DO THIS: Return, word for word, the lines from the line holding "Build this scene" through the line holding "cam_d.sensor_width = 36;". Include both end lines and no others.

STORED ROWS:
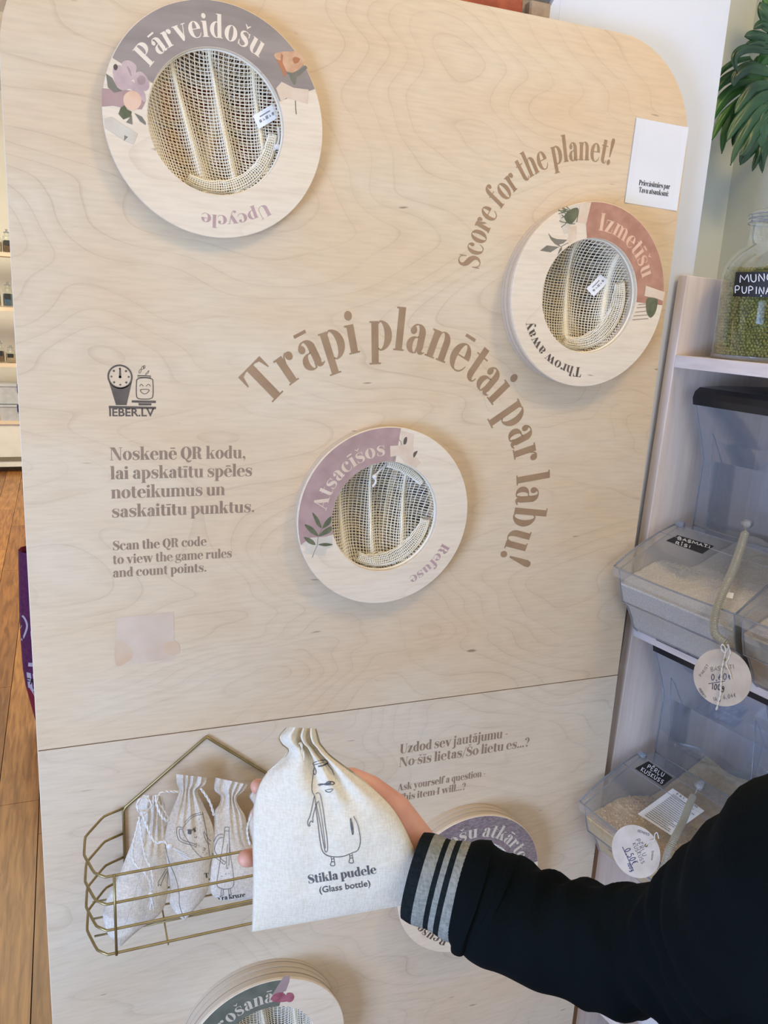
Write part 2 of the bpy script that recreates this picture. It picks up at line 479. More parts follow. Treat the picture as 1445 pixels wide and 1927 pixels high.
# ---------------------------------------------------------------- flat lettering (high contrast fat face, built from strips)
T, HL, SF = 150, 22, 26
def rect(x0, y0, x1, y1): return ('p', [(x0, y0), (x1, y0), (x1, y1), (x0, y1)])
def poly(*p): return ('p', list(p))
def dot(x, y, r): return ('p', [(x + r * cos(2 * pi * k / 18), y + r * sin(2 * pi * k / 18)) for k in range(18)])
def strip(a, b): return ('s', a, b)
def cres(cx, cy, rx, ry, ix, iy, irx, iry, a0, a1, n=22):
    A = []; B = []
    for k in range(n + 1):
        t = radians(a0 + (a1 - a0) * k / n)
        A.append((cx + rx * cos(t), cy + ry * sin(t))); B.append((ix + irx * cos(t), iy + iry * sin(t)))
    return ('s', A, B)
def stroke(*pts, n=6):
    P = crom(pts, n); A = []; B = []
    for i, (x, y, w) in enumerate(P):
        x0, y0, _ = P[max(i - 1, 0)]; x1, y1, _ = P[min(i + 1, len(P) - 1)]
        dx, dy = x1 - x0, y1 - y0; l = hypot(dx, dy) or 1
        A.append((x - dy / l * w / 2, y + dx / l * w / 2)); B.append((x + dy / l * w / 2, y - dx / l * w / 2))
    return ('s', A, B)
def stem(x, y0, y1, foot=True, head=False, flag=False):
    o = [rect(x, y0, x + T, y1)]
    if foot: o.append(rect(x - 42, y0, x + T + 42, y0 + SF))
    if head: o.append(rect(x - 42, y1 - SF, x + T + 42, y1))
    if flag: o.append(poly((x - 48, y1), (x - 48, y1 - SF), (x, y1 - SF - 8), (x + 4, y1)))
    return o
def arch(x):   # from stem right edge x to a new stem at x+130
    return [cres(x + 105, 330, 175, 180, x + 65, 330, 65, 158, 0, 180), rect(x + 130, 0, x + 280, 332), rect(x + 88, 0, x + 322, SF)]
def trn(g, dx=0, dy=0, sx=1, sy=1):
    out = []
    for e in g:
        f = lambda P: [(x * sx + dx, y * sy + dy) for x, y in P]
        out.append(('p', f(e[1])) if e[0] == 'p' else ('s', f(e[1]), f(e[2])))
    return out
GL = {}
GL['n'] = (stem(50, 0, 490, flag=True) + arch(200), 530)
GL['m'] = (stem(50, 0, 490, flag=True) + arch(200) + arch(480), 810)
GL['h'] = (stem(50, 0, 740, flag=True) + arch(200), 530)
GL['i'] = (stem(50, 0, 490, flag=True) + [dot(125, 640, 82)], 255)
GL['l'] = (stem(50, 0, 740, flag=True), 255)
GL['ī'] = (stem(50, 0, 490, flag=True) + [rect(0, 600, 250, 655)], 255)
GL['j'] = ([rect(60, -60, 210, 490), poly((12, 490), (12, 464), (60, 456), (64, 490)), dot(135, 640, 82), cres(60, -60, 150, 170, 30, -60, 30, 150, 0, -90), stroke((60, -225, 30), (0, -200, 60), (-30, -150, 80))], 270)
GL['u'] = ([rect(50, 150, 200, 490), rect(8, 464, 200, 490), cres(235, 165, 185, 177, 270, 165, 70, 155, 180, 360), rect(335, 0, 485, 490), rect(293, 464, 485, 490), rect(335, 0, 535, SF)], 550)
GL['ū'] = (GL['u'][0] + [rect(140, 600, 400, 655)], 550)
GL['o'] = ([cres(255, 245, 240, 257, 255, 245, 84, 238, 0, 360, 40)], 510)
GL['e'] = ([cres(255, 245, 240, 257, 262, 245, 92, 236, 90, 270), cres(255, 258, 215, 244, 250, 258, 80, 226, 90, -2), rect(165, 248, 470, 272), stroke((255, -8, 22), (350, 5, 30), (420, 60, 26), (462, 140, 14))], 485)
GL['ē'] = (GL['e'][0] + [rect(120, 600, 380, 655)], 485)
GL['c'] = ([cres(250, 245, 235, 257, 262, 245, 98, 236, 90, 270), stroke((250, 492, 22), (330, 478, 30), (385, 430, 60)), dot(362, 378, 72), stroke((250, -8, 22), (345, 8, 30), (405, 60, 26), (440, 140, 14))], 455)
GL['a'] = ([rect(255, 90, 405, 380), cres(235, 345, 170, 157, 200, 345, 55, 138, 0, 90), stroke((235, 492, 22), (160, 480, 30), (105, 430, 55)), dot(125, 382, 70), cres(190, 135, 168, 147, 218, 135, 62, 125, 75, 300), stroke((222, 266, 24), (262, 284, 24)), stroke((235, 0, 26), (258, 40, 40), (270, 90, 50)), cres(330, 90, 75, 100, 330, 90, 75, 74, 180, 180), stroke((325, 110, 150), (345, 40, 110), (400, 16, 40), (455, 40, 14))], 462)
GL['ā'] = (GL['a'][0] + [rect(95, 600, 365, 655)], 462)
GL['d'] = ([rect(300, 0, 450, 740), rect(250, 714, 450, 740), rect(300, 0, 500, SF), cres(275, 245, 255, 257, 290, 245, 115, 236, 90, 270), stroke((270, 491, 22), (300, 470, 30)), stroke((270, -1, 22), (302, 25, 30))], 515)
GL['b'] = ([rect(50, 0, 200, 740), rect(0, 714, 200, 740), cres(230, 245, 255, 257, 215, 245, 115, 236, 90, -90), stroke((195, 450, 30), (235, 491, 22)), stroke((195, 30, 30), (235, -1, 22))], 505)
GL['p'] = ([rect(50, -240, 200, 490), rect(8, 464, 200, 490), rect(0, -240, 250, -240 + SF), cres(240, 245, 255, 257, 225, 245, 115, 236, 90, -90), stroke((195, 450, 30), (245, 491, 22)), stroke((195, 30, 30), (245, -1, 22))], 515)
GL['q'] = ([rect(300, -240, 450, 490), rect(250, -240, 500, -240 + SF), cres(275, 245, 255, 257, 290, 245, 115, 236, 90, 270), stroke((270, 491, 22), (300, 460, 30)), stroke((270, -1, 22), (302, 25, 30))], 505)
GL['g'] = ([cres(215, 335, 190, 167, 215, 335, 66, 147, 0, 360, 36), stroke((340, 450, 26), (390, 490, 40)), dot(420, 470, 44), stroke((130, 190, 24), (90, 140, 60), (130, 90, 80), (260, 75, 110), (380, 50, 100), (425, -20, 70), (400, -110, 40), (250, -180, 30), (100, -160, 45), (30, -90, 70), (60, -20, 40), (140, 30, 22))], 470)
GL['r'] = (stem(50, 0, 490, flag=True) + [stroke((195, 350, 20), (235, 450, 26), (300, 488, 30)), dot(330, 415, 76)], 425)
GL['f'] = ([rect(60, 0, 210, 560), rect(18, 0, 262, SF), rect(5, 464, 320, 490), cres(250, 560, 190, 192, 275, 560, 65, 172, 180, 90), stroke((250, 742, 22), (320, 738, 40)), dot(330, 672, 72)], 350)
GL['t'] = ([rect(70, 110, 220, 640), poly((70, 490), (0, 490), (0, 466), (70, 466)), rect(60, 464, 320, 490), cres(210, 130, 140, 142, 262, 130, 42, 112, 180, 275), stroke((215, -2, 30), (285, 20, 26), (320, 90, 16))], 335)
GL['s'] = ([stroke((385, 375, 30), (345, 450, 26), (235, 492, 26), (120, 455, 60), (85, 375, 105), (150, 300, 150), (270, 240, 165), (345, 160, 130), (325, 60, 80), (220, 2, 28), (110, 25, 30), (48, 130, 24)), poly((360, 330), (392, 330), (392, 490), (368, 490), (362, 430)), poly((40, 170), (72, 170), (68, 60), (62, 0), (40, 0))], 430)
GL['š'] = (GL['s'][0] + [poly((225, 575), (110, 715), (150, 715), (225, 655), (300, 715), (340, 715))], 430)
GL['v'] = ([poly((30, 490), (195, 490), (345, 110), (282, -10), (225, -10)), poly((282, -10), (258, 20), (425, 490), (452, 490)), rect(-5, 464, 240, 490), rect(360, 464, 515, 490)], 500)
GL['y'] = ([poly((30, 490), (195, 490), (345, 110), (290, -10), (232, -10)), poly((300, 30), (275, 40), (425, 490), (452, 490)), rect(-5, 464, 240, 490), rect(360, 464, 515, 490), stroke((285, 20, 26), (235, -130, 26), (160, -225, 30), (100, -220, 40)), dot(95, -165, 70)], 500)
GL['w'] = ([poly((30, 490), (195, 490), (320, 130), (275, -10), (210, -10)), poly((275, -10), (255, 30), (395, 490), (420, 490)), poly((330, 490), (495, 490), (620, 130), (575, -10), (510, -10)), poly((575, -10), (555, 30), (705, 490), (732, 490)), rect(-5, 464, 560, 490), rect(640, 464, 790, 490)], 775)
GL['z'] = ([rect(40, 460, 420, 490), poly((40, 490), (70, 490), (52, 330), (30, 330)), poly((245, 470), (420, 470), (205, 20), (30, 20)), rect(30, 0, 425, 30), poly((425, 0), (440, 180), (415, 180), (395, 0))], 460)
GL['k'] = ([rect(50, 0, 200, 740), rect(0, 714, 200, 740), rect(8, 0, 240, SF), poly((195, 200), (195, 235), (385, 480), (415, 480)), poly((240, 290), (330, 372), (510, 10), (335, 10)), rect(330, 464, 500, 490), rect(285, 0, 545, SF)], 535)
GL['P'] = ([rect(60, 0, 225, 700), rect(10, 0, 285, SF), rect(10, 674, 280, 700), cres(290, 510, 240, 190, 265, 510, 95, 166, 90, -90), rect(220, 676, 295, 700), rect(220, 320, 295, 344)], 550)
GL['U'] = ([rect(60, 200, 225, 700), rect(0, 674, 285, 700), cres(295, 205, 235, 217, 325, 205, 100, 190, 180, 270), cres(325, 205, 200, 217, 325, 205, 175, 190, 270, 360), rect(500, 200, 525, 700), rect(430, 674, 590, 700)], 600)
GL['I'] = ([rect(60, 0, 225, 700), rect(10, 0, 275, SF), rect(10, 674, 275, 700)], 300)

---

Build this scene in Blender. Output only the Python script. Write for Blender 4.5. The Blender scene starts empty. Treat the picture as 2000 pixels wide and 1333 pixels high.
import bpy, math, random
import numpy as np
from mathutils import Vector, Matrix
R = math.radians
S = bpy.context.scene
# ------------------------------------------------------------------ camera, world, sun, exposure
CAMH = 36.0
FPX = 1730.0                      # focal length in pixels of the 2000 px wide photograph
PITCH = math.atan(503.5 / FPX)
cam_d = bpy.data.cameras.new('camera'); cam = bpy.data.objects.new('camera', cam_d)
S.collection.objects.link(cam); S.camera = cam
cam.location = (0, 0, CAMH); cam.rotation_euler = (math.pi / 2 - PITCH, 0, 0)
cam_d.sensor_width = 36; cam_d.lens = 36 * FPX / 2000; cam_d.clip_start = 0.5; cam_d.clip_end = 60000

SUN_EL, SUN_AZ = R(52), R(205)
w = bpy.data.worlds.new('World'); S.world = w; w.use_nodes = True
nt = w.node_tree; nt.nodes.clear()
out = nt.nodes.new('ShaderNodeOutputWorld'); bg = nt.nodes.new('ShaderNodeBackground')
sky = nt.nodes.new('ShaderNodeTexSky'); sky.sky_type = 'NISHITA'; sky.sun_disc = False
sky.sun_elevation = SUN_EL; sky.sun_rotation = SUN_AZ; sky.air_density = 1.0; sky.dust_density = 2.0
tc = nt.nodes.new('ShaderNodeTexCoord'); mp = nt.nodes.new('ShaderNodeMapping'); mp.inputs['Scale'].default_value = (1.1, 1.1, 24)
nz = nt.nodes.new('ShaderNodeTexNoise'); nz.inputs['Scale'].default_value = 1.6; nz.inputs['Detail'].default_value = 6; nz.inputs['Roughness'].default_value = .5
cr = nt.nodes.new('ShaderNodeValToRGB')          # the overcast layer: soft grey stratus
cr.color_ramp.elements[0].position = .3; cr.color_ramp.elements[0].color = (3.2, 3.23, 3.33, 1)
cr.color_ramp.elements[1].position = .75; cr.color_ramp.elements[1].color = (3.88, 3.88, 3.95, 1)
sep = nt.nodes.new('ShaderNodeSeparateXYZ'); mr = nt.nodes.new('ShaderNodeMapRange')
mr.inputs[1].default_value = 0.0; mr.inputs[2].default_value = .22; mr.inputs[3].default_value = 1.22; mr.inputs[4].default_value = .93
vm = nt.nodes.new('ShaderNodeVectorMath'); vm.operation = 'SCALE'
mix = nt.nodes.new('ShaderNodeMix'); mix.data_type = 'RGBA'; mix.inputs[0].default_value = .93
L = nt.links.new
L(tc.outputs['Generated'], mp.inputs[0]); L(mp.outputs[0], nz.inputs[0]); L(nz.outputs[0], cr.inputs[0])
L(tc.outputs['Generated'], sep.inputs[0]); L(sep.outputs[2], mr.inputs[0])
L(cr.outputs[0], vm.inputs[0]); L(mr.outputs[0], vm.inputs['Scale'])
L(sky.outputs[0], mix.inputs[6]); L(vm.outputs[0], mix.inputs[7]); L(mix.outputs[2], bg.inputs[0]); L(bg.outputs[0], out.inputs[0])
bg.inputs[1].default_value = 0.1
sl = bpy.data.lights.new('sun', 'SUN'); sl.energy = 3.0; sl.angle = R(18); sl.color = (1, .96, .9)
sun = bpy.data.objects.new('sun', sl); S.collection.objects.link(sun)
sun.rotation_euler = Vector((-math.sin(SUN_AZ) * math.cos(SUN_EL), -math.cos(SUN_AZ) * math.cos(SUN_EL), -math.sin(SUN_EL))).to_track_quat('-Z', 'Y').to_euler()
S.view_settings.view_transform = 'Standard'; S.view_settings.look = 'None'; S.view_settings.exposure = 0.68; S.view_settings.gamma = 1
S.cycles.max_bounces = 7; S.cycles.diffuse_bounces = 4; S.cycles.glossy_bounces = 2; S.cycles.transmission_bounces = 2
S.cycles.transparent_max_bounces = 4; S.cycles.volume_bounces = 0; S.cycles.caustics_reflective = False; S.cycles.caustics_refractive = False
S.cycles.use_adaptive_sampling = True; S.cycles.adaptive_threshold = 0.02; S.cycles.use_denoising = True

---

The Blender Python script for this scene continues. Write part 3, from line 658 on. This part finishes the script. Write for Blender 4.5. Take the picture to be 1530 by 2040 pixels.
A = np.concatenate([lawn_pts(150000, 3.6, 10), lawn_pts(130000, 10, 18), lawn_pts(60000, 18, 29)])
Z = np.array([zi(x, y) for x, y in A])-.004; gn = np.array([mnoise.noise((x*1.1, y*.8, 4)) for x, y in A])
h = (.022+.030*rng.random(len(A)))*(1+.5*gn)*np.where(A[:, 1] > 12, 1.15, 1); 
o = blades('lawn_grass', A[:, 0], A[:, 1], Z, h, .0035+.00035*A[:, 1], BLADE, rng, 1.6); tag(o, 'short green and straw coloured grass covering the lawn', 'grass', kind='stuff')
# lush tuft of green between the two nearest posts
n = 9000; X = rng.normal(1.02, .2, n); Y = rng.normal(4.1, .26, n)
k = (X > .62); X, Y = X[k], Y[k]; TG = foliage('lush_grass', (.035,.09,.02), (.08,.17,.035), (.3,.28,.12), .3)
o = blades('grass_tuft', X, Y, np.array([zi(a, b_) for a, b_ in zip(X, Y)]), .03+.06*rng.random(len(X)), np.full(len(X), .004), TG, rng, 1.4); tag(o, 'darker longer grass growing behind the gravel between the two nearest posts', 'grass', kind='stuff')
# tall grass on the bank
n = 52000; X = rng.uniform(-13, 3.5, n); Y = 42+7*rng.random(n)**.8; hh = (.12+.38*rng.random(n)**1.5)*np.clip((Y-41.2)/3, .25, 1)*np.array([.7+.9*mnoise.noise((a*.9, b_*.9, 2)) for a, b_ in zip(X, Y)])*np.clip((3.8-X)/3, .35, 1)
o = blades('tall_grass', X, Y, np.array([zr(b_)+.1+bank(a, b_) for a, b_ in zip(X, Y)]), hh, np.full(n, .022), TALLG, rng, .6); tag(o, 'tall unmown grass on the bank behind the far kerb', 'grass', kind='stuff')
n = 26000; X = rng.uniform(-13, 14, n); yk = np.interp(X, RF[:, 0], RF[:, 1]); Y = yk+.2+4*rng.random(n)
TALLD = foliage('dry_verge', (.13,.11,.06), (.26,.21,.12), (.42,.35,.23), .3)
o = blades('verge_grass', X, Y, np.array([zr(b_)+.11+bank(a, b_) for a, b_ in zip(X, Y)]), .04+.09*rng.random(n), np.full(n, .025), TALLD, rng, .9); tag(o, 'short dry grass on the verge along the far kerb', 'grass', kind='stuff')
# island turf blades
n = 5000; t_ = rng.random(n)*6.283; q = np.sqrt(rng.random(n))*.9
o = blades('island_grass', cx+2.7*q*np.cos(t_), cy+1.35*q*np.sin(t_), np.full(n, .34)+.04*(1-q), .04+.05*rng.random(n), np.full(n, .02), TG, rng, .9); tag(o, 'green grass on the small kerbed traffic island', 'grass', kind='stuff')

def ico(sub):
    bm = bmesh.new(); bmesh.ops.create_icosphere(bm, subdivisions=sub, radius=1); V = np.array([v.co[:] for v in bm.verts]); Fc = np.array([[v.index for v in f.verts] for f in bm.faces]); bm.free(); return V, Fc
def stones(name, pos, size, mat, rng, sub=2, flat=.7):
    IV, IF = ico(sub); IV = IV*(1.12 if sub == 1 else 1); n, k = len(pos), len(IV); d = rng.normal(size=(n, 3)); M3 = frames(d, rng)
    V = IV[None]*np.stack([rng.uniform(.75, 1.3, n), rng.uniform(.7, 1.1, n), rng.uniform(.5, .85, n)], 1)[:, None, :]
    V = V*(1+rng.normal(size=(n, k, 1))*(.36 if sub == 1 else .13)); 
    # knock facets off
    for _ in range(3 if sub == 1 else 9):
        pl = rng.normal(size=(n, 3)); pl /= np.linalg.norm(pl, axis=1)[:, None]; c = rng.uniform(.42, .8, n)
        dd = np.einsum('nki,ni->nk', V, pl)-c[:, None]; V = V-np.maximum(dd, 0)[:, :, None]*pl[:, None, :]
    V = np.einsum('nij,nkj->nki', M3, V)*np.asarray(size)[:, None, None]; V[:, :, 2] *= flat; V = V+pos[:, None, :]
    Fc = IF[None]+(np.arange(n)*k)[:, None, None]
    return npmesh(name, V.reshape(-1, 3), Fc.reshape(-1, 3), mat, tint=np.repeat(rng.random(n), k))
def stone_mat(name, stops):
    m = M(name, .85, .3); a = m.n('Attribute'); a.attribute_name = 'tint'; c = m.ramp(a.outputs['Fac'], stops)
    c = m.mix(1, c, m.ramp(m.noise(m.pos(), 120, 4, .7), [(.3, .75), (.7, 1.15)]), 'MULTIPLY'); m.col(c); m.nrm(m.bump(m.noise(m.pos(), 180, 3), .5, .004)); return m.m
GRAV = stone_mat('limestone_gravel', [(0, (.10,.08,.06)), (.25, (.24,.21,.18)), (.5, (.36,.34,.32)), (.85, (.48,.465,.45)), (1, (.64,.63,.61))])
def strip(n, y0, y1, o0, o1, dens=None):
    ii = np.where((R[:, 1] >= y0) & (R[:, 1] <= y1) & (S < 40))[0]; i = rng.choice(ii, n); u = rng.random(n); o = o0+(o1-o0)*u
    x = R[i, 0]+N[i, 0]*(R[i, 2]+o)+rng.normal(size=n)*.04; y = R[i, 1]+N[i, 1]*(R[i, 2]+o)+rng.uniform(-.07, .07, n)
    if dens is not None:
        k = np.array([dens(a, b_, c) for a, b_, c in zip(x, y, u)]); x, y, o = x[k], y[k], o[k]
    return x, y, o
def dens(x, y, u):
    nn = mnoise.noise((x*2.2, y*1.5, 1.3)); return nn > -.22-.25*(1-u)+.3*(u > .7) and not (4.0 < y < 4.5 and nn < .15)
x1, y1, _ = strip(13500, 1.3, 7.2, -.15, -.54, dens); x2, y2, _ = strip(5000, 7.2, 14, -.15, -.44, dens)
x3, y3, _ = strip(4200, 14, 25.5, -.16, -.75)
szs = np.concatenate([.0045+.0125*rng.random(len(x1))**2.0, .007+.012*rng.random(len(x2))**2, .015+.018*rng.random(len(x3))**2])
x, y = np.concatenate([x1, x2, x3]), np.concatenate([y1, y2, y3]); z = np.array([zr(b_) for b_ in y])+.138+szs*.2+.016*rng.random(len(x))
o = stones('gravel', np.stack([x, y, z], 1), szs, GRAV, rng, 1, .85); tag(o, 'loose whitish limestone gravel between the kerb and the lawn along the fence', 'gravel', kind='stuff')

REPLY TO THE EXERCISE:
Build this scene in Blender. Output only the Python script. Write for Blender 4.5. The Blender scene starts empty. Treat the picture as 2000 pixels wide and 1333 pixels high.
import bpy, math, random
import numpy as np
from mathutils import Vector, Matrix
R = math.radians
S = bpy.context.scene
# ------------------------------------------------------------------ camera, world, sun, exposure
CAMH = 36.0
FPX = 1730.0                      # focal length in pixels of the 2000 px wide photograph
PITCH = math.atan(503.5 / FPX)
cam_d = bpy.data.cameras.new('camera'); cam = bpy.data.objects.new('camera', cam_d)
S.collection.objects.link(cam); S.camera = cam
cam.location = (0, 0, CAMH); cam.rotation_euler = (math.pi / 2 - PITCH, 0, 0)
cam_d.sensor_width = 36; cam_d.lens = 36 * FPX / 2000; cam_d.clip_start = 0.5; cam_d.clip_end = 60000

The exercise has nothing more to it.